▶ **REQUIREMENTS**
Read the data and repeat all of it exactly.

<<<<

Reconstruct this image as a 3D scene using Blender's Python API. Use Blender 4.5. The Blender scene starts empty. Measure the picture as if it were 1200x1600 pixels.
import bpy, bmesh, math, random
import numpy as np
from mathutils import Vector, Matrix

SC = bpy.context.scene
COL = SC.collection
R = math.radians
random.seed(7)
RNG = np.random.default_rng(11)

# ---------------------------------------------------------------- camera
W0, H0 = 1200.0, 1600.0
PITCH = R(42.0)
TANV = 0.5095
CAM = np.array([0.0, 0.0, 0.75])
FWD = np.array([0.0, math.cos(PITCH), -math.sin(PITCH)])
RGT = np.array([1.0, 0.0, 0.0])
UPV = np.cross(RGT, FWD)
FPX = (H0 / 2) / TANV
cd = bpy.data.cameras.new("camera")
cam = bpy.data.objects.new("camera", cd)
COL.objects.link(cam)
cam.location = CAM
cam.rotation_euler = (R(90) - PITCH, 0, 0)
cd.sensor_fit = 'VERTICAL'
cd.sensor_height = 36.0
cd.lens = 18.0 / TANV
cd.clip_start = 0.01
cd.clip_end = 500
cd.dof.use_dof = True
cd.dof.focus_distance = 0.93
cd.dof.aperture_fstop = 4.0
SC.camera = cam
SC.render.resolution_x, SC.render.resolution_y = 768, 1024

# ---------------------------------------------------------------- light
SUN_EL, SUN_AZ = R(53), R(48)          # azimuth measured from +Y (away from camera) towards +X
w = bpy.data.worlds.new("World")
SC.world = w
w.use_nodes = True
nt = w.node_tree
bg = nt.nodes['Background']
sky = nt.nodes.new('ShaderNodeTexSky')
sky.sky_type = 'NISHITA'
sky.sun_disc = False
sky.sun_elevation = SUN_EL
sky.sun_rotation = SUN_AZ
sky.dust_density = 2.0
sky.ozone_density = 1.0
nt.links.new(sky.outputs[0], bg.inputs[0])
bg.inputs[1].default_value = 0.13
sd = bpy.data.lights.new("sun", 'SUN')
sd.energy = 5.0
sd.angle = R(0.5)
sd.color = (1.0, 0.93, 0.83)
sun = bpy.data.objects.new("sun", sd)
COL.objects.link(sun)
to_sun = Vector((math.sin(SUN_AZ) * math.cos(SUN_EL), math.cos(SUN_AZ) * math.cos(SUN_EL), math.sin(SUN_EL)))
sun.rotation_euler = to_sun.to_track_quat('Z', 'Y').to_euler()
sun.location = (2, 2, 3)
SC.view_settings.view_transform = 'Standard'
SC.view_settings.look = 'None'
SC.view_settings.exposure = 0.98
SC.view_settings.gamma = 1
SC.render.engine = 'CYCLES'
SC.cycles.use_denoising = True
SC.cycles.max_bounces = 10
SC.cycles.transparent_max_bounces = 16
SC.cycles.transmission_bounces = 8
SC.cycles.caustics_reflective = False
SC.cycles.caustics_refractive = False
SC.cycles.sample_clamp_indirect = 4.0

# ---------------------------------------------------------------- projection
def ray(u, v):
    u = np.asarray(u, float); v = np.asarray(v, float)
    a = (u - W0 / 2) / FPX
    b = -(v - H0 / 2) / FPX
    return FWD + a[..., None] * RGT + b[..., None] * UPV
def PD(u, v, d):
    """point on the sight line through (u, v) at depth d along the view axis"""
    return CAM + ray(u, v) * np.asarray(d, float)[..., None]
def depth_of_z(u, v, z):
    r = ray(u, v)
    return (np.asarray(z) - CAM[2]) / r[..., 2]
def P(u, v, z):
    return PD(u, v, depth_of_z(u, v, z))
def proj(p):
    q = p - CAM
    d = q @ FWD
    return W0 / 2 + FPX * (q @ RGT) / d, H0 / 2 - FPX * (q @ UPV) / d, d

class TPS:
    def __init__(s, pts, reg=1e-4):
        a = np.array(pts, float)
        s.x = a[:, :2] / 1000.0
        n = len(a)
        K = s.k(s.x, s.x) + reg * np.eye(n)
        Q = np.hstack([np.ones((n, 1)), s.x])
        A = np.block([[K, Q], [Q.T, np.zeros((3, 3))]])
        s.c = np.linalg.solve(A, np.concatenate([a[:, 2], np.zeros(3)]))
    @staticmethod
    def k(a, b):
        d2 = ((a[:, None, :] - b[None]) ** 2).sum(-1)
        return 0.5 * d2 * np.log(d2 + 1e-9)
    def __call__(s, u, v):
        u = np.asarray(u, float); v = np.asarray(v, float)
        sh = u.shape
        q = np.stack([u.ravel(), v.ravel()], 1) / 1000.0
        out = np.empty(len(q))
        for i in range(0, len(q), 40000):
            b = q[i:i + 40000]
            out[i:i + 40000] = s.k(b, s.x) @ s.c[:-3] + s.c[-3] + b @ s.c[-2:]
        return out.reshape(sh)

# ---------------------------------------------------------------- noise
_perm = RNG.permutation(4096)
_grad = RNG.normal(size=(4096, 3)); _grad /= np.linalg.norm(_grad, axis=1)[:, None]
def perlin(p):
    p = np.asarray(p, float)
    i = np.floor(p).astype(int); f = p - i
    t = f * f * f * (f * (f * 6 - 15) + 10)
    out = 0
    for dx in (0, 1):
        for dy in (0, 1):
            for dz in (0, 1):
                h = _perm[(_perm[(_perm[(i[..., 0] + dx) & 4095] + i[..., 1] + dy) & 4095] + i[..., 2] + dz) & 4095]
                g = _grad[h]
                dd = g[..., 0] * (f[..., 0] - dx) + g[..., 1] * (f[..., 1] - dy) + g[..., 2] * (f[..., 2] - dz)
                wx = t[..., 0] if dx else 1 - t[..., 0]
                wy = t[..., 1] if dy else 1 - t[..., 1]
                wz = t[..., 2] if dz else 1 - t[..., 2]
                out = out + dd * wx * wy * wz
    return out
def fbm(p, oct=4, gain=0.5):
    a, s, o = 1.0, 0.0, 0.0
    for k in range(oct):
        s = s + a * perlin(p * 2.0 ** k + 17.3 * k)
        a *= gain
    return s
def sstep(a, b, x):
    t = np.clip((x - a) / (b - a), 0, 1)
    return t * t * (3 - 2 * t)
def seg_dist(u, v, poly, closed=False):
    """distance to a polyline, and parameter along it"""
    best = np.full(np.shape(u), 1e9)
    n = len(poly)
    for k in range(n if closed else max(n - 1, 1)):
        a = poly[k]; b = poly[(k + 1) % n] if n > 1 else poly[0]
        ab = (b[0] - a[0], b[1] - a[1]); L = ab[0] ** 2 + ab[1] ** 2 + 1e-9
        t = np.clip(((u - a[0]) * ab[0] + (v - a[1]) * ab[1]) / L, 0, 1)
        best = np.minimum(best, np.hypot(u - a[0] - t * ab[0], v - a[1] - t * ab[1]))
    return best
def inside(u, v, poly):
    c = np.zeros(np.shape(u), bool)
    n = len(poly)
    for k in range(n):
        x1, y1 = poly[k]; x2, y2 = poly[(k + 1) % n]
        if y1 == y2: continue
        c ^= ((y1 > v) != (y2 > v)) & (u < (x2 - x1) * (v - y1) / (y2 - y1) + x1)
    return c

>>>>

▶ **ANSWER TO THE PROBLEM**
Reconstruct this image as a 3D scene using Blender's Python API. Use Blender 4.5. The Blender scene starts empty. Measure the picture as if it were 1200x1600 pixels.
import bpy, bmesh, math, random
import numpy as np
from mathutils import Vector, Matrix

SC = bpy.context.scene
COL = SC.collection
R = math.radians
random.seed(7)
RNG = np.random.default_rng(11)

# ---------------------------------------------------------------- camera
W0, H0 = 1200.0, 1600.0
PITCH = R(42.0)
TANV = 0.5095
CAM = np.array([0.0, 0.0, 0.75])
FWD = np.array([0.0, math.cos(PITCH), -math.sin(PITCH)])
RGT = np.array([1.0, 0.0, 0.0])
UPV = np.cross(RGT, FWD)
FPX = (H0 / 2) / TANV
cd = bpy.data.cameras.new("camera")
cam = bpy.data.objects.new("camera", cd)
COL.objects.link(cam)
cam.location = CAM
cam.rotation_euler = (R(90) - PITCH, 0, 0)
cd.sensor_fit = 'VERTICAL'
cd.sensor_height = 36.0
cd.lens = 18.0 / TANV
cd.clip_start = 0.01
cd.clip_end = 500
cd.dof.use_dof = True
cd.dof.focus_distance = 0.93
cd.dof.aperture_fstop = 4.0
SC.camera = cam
SC.render.resolution_x, SC.render.resolution_y = 768, 1024

# ---------------------------------------------------------------- light
SUN_EL, SUN_AZ = R(53), R(48)          # azimuth measured from +Y (away from camera) towards +X
w = bpy.data.worlds.new("World")
SC.world = w
w.use_nodes = True
nt = w.node_tree
bg = nt.nodes['Background']
sky = nt.nodes.new('ShaderNodeTexSky')
sky.sky_type = 'NISHITA'
sky.sun_disc = False
sky.sun_elevation = SUN_EL
sky.sun_rotation = SUN_AZ
sky.dust_density = 2.0
sky.ozone_density = 1.0
nt.links.new(sky.outputs[0], bg.inputs[0])
bg.inputs[1].default_value = 0.13
sd = bpy.data.lights.new("sun", 'SUN')
sd.energy = 5.0
sd.angle = R(0.5)
sd.color = (1.0, 0.93, 0.83)
sun = bpy.data.objects.new("sun", sd)
COL.objects.link(sun)
to_sun = Vector((math.sin(SUN_AZ) * math.cos(SUN_EL), math.cos(SUN_AZ) * math.cos(SUN_EL), math.sin(SUN_EL)))
sun.rotation_euler = to_sun.to_track_quat('Z', 'Y').to_euler()
sun.location = (2, 2, 3)
SC.view_settings.view_transform = 'Standard'
SC.view_settings.look = 'None'
SC.view_settings.exposure = 0.98
SC.view_settings.gamma = 1
SC.render.engine = 'CYCLES'
SC.cycles.use_denoising = True
SC.cycles.max_bounces = 10
SC.cycles.transparent_max_bounces = 16
SC.cycles.transmission_bounces = 8
SC.cycles.caustics_reflective = False
SC.cycles.caustics_refractive = False
SC.cycles.sample_clamp_indirect = 4.0

# ---------------------------------------------------------------- projection
def ray(u, v):
    u = np.asarray(u, float); v = np.asarray(v, float)
    a = (u - W0 / 2) / FPX
    b = -(v - H0 / 2) / FPX
    return FWD + a[..., None] * RGT + b[..., None] * UPV
def PD(u, v, d):
    """point on the sight line through (u, v) at depth d along the view axis"""
    return CAM + ray(u, v) * np.asarray(d, float)[..., None]
def depth_of_z(u, v, z):
    r = ray(u, v)
    return (np.asarray(z) - CAM[2]) / r[..., 2]
def P(u, v, z):
    return PD(u, v, depth_of_z(u, v, z))
def proj(p):
    q = p - CAM
    d = q @ FWD
    return W0 / 2 + FPX * (q @ RGT) / d, H0 / 2 - FPX * (q @ UPV) / d, d

class TPS:
    def __init__(s, pts, reg=1e-4):
        a = np.array(pts, float)
        s.x = a[:, :2] / 1000.0
        n = len(a)
        K = s.k(s.x, s.x) + reg * np.eye(n)
        Q = np.hstack([np.ones((n, 1)), s.x])
        A = np.block([[K, Q], [Q.T, np.zeros((3, 3))]])
        s.c = np.linalg.solve(A, np.concatenate([a[:, 2], np.zeros(3)]))
    @staticmethod
    def k(a, b):
        d2 = ((a[:, None, :] - b[None]) ** 2).sum(-1)
        return 0.5 * d2 * np.log(d2 + 1e-9)
    def __call__(s, u, v):
        u = np.asarray(u, float); v = np.asarray(v, float)
        sh = u.shape
        q = np.stack([u.ravel(), v.ravel()], 1) / 1000.0
        out = np.empty(len(q))
        for i in range(0, len(q), 40000):
            b = q[i:i + 40000]
            out[i:i + 40000] = s.k(b, s.x) @ s.c[:-3] + s.c[-3] + b @ s.c[-2:]
        return out.reshape(sh)

# ---------------------------------------------------------------- noise
_perm = RNG.permutation(4096)
_grad = RNG.normal(size=(4096, 3)); _grad /= np.linalg.norm(_grad, axis=1)[:, None]
def perlin(p):
    p = np.asarray(p, float)
    i = np.floor(p).astype(int); f = p - i
    t = f * f * f * (f * (f * 6 - 15) + 10)
    out = 0
    for dx in (0, 1):
        for dy in (0, 1):
            for dz in (0, 1):
                h = _perm[(_perm[(_perm[(i[..., 0] + dx) & 4095] + i[..., 1] + dy) & 4095] + i[..., 2] + dz) & 4095]
                g = _grad[h]
                dd = g[..., 0] * (f[..., 0] - dx) + g[..., 1] * (f[..., 1] - dy) + g[..., 2] * (f[..., 2] - dz)
                wx = t[..., 0] if dx else 1 - t[..., 0]
                wy = t[..., 1] if dy else 1 - t[..., 1]
                wz = t[..., 2] if dz else 1 - t[..., 2]
                out = out + dd * wx * wy * wz
    return out
def fbm(p, oct=4, gain=0.5):
    a, s, o = 1.0, 0.0, 0.0
    for k in range(oct):
        s = s + a * perlin(p * 2.0 ** k + 17.3 * k)
        a *= gain
    return s
def sstep(a, b, x):
    t = np.clip((x - a) / (b - a), 0, 1)
    return t * t * (3 - 2 * t)
def seg_dist(u, v, poly, closed=False):
    """distance to a polyline, and parameter along it"""
    best = np.full(np.shape(u), 1e9)
    n = len(poly)
    for k in range(n if closed else max(n - 1, 1)):
        a = poly[k]; b = poly[(k + 1) % n] if n > 1 else poly[0]
        ab = (b[0] - a[0], b[1] - a[1]); L = ab[0] ** 2 + ab[1] ** 2 + 1e-9
        t = np.clip(((u - a[0]) * ab[0] + (v - a[1]) * ab[1]) / L, 0, 1)
        best = np.minimum(best, np.hypot(u - a[0] - t * ab[0], v - a[1] - t * ab[1]))
    return best
def inside(u, v, poly):
    c = np.zeros(np.shape(u), bool)
    n = len(poly)
    for k in range(n):
        x1, y1 = poly[k]; x2, y2 = poly[(k + 1) % n]
        if y1 == y2: continue
        c ^= ((y1 > v) != (y2 > v)) & (u < (x2 - x1) * (v - y1) / (y2 - y1) + x1)
    return c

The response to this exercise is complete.